**WHAT THE EXERCISE ASKS:** Go through the entries below, tally each line with the string "script", and give the final number by itself.

**SOURCE DATA:**

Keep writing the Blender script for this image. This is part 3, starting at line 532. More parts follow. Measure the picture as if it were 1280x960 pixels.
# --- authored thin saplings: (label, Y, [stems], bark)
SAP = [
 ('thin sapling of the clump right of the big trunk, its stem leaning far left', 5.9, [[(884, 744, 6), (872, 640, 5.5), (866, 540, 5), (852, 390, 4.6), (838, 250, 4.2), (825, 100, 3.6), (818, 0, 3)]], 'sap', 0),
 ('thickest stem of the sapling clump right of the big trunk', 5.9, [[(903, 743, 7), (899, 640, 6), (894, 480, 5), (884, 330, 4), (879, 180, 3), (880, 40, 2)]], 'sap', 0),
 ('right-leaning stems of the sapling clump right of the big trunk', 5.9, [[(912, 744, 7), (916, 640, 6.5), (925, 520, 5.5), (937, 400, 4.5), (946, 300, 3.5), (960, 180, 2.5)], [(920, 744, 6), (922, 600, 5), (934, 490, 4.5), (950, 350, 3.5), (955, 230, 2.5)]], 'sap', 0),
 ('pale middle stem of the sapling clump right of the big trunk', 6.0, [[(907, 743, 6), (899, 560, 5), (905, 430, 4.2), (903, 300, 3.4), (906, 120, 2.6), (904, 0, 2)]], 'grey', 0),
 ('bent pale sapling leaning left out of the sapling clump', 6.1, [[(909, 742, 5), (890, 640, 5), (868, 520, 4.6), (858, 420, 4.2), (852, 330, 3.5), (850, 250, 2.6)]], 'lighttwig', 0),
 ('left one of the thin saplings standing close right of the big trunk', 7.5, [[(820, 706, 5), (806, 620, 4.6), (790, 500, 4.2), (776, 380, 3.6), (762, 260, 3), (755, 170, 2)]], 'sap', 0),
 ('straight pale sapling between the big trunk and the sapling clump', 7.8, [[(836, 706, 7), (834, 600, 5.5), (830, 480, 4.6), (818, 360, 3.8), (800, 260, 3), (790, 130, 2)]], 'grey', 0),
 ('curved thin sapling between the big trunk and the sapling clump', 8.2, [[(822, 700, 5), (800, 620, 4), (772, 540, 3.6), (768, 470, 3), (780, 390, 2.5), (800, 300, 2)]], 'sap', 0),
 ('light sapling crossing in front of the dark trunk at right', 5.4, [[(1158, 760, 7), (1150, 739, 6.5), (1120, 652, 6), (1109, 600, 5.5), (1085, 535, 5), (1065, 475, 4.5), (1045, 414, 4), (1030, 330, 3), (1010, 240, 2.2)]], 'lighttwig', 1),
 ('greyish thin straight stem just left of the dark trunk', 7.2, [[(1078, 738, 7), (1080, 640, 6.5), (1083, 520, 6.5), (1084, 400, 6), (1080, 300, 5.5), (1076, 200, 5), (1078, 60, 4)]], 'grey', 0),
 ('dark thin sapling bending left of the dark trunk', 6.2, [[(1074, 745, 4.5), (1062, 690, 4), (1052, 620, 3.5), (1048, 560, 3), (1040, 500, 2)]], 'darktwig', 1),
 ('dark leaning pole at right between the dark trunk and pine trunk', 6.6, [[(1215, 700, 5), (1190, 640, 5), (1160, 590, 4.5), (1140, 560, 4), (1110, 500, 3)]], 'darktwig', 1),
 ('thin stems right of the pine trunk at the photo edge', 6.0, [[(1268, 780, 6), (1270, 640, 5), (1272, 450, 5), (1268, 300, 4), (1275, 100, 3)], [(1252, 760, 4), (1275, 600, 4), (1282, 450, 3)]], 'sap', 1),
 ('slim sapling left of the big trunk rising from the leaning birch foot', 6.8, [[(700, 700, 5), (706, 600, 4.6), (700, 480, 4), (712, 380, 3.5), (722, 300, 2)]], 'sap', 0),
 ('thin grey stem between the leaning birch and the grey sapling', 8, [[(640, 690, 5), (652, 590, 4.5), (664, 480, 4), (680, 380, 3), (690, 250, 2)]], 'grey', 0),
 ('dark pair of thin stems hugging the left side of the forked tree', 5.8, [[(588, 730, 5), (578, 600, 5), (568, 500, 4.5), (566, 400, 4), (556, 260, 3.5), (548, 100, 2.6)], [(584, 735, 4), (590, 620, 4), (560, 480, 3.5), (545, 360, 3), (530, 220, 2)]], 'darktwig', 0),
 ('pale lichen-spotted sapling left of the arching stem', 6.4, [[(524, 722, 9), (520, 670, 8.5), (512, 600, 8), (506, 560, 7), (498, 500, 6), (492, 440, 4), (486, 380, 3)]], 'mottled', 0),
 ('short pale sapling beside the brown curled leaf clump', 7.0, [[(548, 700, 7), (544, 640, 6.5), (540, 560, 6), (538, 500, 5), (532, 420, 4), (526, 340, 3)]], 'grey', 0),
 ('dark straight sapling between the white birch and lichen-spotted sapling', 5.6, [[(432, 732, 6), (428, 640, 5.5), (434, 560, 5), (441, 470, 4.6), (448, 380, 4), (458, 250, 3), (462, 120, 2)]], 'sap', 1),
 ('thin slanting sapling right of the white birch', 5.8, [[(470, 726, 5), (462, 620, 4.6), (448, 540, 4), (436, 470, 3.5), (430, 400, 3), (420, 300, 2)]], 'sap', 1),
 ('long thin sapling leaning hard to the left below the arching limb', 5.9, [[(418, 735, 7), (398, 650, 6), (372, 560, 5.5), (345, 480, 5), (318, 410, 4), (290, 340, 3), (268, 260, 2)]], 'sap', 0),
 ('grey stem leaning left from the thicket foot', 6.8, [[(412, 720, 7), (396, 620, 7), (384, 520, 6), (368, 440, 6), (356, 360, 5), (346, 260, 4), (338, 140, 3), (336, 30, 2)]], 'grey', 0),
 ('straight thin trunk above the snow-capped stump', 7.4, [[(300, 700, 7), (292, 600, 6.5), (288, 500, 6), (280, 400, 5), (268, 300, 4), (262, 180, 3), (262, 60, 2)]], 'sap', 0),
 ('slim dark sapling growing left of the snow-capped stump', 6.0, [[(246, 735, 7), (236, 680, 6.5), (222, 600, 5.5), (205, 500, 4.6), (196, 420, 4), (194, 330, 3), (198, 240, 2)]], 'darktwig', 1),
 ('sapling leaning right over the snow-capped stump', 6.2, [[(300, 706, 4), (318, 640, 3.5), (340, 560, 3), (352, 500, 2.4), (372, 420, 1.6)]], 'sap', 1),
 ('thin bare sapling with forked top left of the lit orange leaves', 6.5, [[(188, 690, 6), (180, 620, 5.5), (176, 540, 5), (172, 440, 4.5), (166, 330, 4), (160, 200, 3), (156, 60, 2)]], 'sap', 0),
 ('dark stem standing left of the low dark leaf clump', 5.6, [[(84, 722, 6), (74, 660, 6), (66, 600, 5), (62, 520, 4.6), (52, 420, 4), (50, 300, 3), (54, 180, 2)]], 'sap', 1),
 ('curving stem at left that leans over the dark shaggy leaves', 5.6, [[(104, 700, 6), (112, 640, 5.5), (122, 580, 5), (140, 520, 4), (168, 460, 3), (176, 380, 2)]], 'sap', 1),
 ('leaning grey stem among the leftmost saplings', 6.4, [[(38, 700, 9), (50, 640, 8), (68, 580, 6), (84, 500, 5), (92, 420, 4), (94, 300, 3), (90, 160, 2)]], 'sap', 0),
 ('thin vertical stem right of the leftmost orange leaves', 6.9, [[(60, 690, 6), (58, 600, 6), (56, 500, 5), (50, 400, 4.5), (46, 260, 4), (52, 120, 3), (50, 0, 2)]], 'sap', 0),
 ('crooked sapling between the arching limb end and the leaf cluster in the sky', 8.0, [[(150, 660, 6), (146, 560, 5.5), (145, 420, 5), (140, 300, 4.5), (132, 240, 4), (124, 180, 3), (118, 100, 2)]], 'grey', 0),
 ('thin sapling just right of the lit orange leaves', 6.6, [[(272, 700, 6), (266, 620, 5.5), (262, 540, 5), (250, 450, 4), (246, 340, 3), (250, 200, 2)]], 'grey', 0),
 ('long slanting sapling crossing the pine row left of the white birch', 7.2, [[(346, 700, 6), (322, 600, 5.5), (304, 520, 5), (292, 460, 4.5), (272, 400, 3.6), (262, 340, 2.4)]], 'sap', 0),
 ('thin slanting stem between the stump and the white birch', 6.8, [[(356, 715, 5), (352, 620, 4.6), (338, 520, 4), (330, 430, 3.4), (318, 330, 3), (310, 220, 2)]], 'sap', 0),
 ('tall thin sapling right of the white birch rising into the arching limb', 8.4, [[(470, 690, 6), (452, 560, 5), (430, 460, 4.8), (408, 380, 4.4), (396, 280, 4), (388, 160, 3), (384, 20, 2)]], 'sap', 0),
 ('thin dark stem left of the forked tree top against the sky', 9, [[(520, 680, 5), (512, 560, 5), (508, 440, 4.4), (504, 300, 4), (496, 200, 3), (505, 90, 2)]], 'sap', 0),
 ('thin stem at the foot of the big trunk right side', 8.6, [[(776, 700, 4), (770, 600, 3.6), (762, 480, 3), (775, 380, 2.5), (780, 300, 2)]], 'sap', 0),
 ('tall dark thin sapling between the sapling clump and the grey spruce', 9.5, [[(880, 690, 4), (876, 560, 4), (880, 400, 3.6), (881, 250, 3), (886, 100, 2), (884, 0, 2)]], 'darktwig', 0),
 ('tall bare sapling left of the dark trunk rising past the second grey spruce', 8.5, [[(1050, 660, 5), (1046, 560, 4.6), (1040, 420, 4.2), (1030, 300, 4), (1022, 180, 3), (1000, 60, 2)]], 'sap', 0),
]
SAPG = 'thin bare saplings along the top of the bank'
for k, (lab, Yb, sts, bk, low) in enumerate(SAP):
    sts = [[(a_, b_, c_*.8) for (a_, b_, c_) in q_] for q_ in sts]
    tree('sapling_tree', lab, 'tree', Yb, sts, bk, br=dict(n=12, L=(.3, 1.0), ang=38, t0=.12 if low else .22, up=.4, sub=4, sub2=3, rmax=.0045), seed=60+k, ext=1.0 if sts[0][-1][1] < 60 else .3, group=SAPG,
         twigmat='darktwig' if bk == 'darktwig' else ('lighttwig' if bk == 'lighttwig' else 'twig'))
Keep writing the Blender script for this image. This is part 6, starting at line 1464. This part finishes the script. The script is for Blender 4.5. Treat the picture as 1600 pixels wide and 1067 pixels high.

**RESULT OF THIS TASK:** 2